I recommend picking a few book options and letting a group vote. Generally speaking you’ll probably get more involvement with more introductory-level books.

You’ll want to meet once a week to keep that social pressure on people to do their readings and homework. Consider a first meeting for social introductions and then work out a regular meeting time from there. One hour is usually good enough.

When it comes to the meeting itself try to have different members volunteer to “drive” the meeting. My own book clubs tend to scan over the chapters from that week and kick off discussions/questions.

Code Jams

This is something I know of more formally from the Game Jam concept but it can just as easily apply to general programming.

Over the course of a single weekend or week you pick a theme and/or a specific SDK. People then work on a demo, game or hack with that theme and SDK in mind. At the end of the event people present their work, with awards being handed out – the more cheesy the trophies the more sought after they are within a community.

Some personal code jam style events I have fond memories of include MacHack, Iron Coder and Global Game Jam.

Architecture Craft Sessions

While Code Jams are more on the lighthearted side, these Architecture Craft Sessions are more about education through practice and peer review.

Pick a simple app idea (eg: tasks list, weather app, whatever). Everyone does a rough prototype or architecture outline for how they would build it out: the objects and types they would define, how they would interact, and why they are making these decisions. Something akin to an architecture decision record (ADR).

The event style would be advance notice of the app idea, then before the meeting each person would work on their prototype or outline in their own time. At the meeting they would come together to present what they’ve come up with. People can ask questions and offer feedback on the designs. It can take time to do a full code walk through so you might have to break up a larger group into smaller breakout groups to do this in a set amount of time.
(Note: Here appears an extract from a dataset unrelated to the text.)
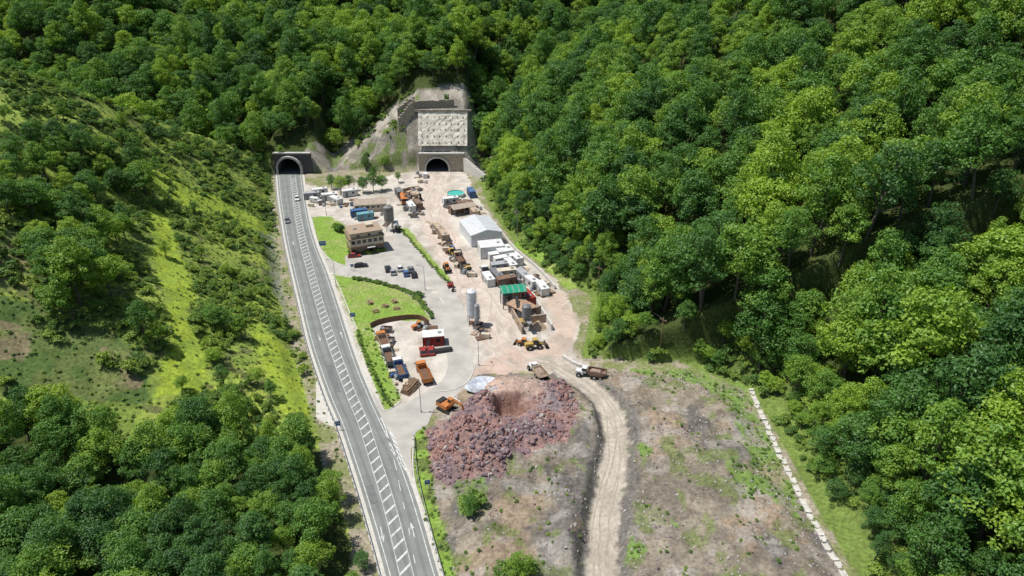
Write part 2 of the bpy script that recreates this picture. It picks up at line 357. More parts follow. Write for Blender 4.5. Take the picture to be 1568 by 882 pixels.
mixc(inpoly(jx,jy,YARD)*.5*ss(fbm(x/3,y/6,1,4),.56,.68),(.30,.26,.22),al=1)
tip=inpoly(jx,jy,TIP)
mixc(tip,(.285,.245,.19),(.185,.16,.125),ss(n1*.45+n2*.55,.38,.62),.15)
mixc((tip*.75)*ss(fbm(x/5,y/11,3,4),.55,.63),(.115,.11,.105))
mixc((tip*.6)*ss(fbm(x/8,y/8,5,4),.56,.66),(.30,.22,.15))
mixc((tip*.5)*ss(fbm(x/7,y/5,7,4),.56,.66),(.37,.345,.31))
mixc((tip*.75)*ss(fbm(x/4,y/4,1,4)+.05*(x>30),.61,.70),(.15,.19,.06))
mixc(inpoly(jx,jy,PILE),(.30,.19,.165),(.22,.155,.16),ss(n2,.4,.6))
mixc(.8*(1-ss(np.hypot(x-W(855,628)[0],y-W(855,628)[1])+(n3-.5)*3,3,5.5)),(.24,.205,.21))
c0=W(780,598);mixc(1-ss(np.hypot((x-c0[0])*.8,(y-c0[1]))+(n3-.5)*3,3,9),(.44,.32,.255),al=.3)
c0=W(786,630);mixc(1-ss(np.hypot(x-c0[0],(y-c0[1]))+(n3-.5)*3,3,6),(.29,.175,.14))
for g in GT: mixc(inpoly(jx,jy,g)*(.25+.7*ss(n2,.42,.55)),(.16,.25,.06))
dt=dline(x,y,TRACK);mixc(1-ss(dt+(n3-.5)*2.0,1.9,3.4),(.44,.39,.325),(.36,.32,.26),ss(n2,.35,.65),.7)
mixc(((ss(dt+(n3-.5)*1.5,2.5,3.0)-ss(dt+(n2-.5)*3,3.9,5.2)))*tip*.9,(.15,.14,.125))
for g in (G1,G2,G3,G4,G5,G7): mixc(inpoly(x+(n2-.5)*.8,y+(n3-.5)*.8,g),(.20,.31,.055),(.26,.31,.095),ss(n1*.5+n2*.5,.45,.65))
mixc(inpoly(jx,jy,G5)&(n2>.52),(.13,.17,.05))
nx,ny=len(gx),len(gy)
F_=[]
ii=np.arange(nx-1)
for j in range(ny-1):
    a=j*nx+ii
    zc=(Z[j,:-1]+Z[j+1,:-1]+Z[j,1:]+Z[j+1,1:])/4;xc=(gx[:-1]+gx[1:])/2;yc=(gy[j]+gy[j+1])/2
    dele=((np.abs(xc-PX)<5.9)&(yc>PY-.3)&(yc<PY+2.6)&(zc<8))|((np.abs(xc-LX)<6.2)&(yc>LY-.3)&(yc<LY+2.6)&(zc<8.4))
    a=a[~dele];F_.append(np.stack([a,a+1,a+1+nx,a+nx],1))
F_=np.vstack(F_)
me=bpy.data.meshes.new("ground");me.vertices.add(len(x));me.vertices.foreach_set("co",np.stack([x,y,z],1).ravel())
me.loops.add(F_.size);me.loops.foreach_set("vertex_index",F_.ravel());me.polygons.add(len(F_))
me.polygons.foreach_set("loop_start",np.arange(0,F_.size,4));me.polygons.foreach_set("loop_total",np.full(len(F_),4))
me.update(calc_edges=True);me.polygons.foreach_set("use_smooth",np.ones(len(F_),bool))
ca=me.color_attributes.new("Col",'FLOAT_COLOR','POINT');ca.data.foreach_set("color",np.hstack([col,np.ones((len(x),1))]).ravel())
aa=me.attributes.new("trodden",'FLOAT','POINT');aa.data.foreach_set("value",AL)
g=bpy.data.objects.new("ground",me);sc.collection.objects.link(g)
m=bpy.data.materials.new("ground_soil_and_grass");m.use_nodes=True;nt=m.node_tree;N=nt.nodes;L=nt.links;b=N["Principled BSDF"];b.inputs["Roughness"].default_value=.95;b.inputs["Specular IOR Level"].default_value=.1
at=N.new("ShaderNodeVertexColor");at.layer_name="Col";tc=N.new("ShaderNodeTexCoord");tr_=N.new("ShaderNodeAttribute");tr_.attribute_name="trodden"
def noise(s,d=6):
    n=N.new("ShaderNodeTexNoise");n.inputs["Scale"].default_value=s;n.inputs["Detail"].default_value=d;n.inputs["Roughness"].default_value=.68;L.new(tc.outputs["Object"],n.inputs["Vector"]);return n
na_,nb_=noise(1.3,9),noise(.22,5)
def rng_(n,lo,hi):
    q=N.new("ShaderNodeMapRange");q.inputs[1].default_value=.3;q.inputs[2].default_value=.7;q.inputs[3].default_value=lo;q.inputs[4].default_value=hi;L.new(n.outputs["Fac"],q.inputs[0]);return q
qa,qb,qc=rng_(na_,.50,1.46),rng_(nb_,.84,1.16),rng_(na_,.86,1.14)
mf=N.new("ShaderNodeMix");mf.data_type='FLOAT';L.new(tr_.outputs["Fac"],mf.inputs[0]);L.new(qa.outputs[0],mf.inputs[2]);L.new(qc.outputs[0],mf.inputs[3])
mu=N.new("ShaderNodeMath");mu.operation='MULTIPLY';L.new(mf.outputs[0],mu.inputs[0]);L.new(qb.outputs[0],mu.inputs[1])
vm=N.new("ShaderNodeVectorMath");vm.operation='SCALE';L.new(at.outputs[0],vm.inputs[0]);L.new(mu.outputs[0],vm.inputs["Scale"]);L.new(vm.outputs[0],b.inputs["Base Color"])
bs=N.new("ShaderNodeMath");bs.operation='MULTIPLY_ADD';bs.inputs[1].default_value=-.72;bs.inputs[2].default_value=.85;L.new(tr_.outputs["Fac"],bs.inputs[0])
bp=N.new("ShaderNodeBump");bp.inputs["Distance"].default_value=.35;L.new(bs.outputs[0],bp.inputs["Strength"]);L.new(na_.outputs["Fac"],bp.inputs["Height"]);L.new(bp.outputs[0],b.inputs["Normal"])
me.materials.append(m)
# ---------------------------------------------------------------- forests
def hexgrid(x0,x1,y0,y1,s,j):
    P=[]
    yy=y0;k=0
    while yy<y1:
        xx=np.arange(x0+(k%2)*s/2,x1,s);P.append(np.stack([xx+rng.uniform(-j,j,len(xx)),yy+rng.uniform(-j,j,len(xx))],1));yy+=s*.87;k+=1
    return np.vstack(P)
P=hexgrid(-330,330,35,520,7.1,2.9);px,py=P[:,0],P[:,1]
k=np.abs(px)<.85*py+55;px,py=px[k],py[k]
xb=np.interp(py,xb_y,xb_x);xr=np.interp(py,xr_y,xr_x);h=H(px,py)
sgn=crest(px,py)
right=(px>xb+4.5)&(py<340)
left=(px<xr-6)&(~openleft(px,py))&(py>112)&(py<300)&~((sgn>-6)&(sgn<10)&(h>4))
back=(py>=300)&(h>3)&~((px>-94)&(px<-6)&((px+94)*.64>(py-303)*.75)&(py<330))&~((np.abs(px-LX)<13)&(py<308))&~((sgn>-8)&(sgn<10)&(h>14)&(py<312))
back&=~((px>-60)&(px<-8)&(py<322))
k=(right|left|back)&(rng.random(len(px))>.03)
px,py,h=px[k],py[k],h[k];n=len(px)
s=(.66+.66*rng.random(n)**1.2)*(.84+.34*fbm(px/40,py/40,2,2))
edge=(px-np.interp(py,xb_y,xb_x));s=np.where((edge>0)&(edge<12)&(py<300),s*.78,s)
scatter("beech_forest",np.stack([px,py,h],1),upright(n,.07),np.stack([s,s,s*rng.uniform(.85,1.2,n)],1),rng.integers(0,7,n),CT)
P=hexgrid(-60,110,50,300,3.9,1.5);px,py=P[:,0],P[:,1];xb=np.interp(py,xb_y,xb_x);e=px-xb
k=(e>3.0)&(e<26)&(fbm(px/8,py/8,6,2)>.33);px,py,e=px[k],py[k],e[k];n=len(px);s=rng.uniform(.28,.5,n)*(.8+.02*e)
scatter("forest_edge_saplings",np.stack([px,py,H(px,py)],1),upright(n,.07),np.stack([s,s,s*rng.uniform(.8,1.1,n)],1),rng.integers(0,7,n),CT)
P=hexgrid(-150,0,30,128,4.3,1.7);px,py=P[:,0],P[:,1];xr=np.interp(py,xr_y,xr_x)
k=(px<xr-3.2)&(~inpoly(px,py,OPENL))&(py<122)&(fbm(px/7,py/7,3,2)>.28);px,py,xr=px[k],py[k],xr[k];n=len(px)
s=rng.uniform(.36,.74,n)*np.clip(.55+(xr-px-3)/22,.55,1)
scatter("young_woodland",np.stack([px,py,H(px,py)],1),upright(n),np.stack([s,s,s*rng.uniform(.8,1.15,n)],1),rng.integers(0,7,n),CT)
P=hexgrid(-220,-50,110,300,5.8,2);px,py=P[:,0],P[:,1];k=inpoly(px,py,TL2)&(fbm(px/9,py/9,4,2)>.42);px,py=px[k],py[k]
ex=[(125,470,1.),(150,440,.8),(95,455,.8),(222,525,.6),(245,530,.4),(345,510,.5),(372,520,.42),(330,500,.45),(305,232,.45),(275,222,.5),(225,300,.4),(160,385,.8),(30,300,.7),(10,190,.4),(60,170,.35),(360,620,.4),(300,330,.3),(255,395,.3),(400,255,.4),(365,250,.4),(385,258,.35),(430,235,.3),(150,190,.35),(350,425,.3),(310,400,.3),(210,235,.45),(190,225,.4),(170,245,.5),(110,225,.45),(60,225,.5),(130,330,.5),(280,600,.3),(395,590,.3),(380,640,.35),(250,225,.5),(285,240,.45),(230,215,.4),(100,190,.4),(190,200,.4),(320,250,.4),(345,270,.35),(240,270,.4),(330,560,.35),(345,600,.4),(310,640,.4),(415,610,.3)]
E=[R(a,b_)[:2] for a,b_,_ in ex];px=np.concatenate([px,[e[0] for e in E]]);py=np.concatenate([py,[e[1] for e in E]])
s=np.concatenate([rng.uniform(.4,.76,len(px)-len(ex)),[e[2] for e in ex]]);n=len(px)
scatter("hillside_trees",np.stack([px,py,H(px,py)],1),upright(n),np.stack([s,s,s*.9],1),rng.integers(0,7,n),CT)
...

The big idea is people get more experience with how to break down problems and design architectures that are SOLID and testable.

Pair Programming on Code Katas

I define the Architecture Craft Sessions above as more solo work and while some people prefer to build in isolation, there is also a lot to be said for pairing two people together. In particular pairing a junior person with someone more senior, even for an hour can lead to a ton of great observations for how people work.

To help define a path for this pairing we look to Code Katas.

A kata, or code kata, is defined as an exercise in programming which helps hone your skills through practice and repetition. Kata exercises vary from general to more complex algorithms and real life situations for you to try using your preferred programming language.

Remember that code katas are not quizzes or puzzles. You should not only try to ‘solve’ it, but find a very good solution, following best practices of the programming language you are using.

For more examples on Code Kata problems you can use check out:

https://github.com/gamontal/awesome-katas

Open Source Project Day

Rather than kick off a major new group open source project (which has a much larger time and energy commitment), pick a day and an existing open source project for your platform.

Kick off the day with an introduction to the open source project, it’s code and some good tasks for new contributors (simple bugs, documentations, more tests). Let people work async or in pairs, with shared group spaces for discussion or questions. At the end of the day people can demo the PRs they’ve built.

For people new to open source, match up mentors to teach how open source and pull requests work.

Any other ideas?

Those are few ideas from my own experiences. I’d love to hear if you have any more for a future update to this post.

Thanks, and best of luck with your technical meetup.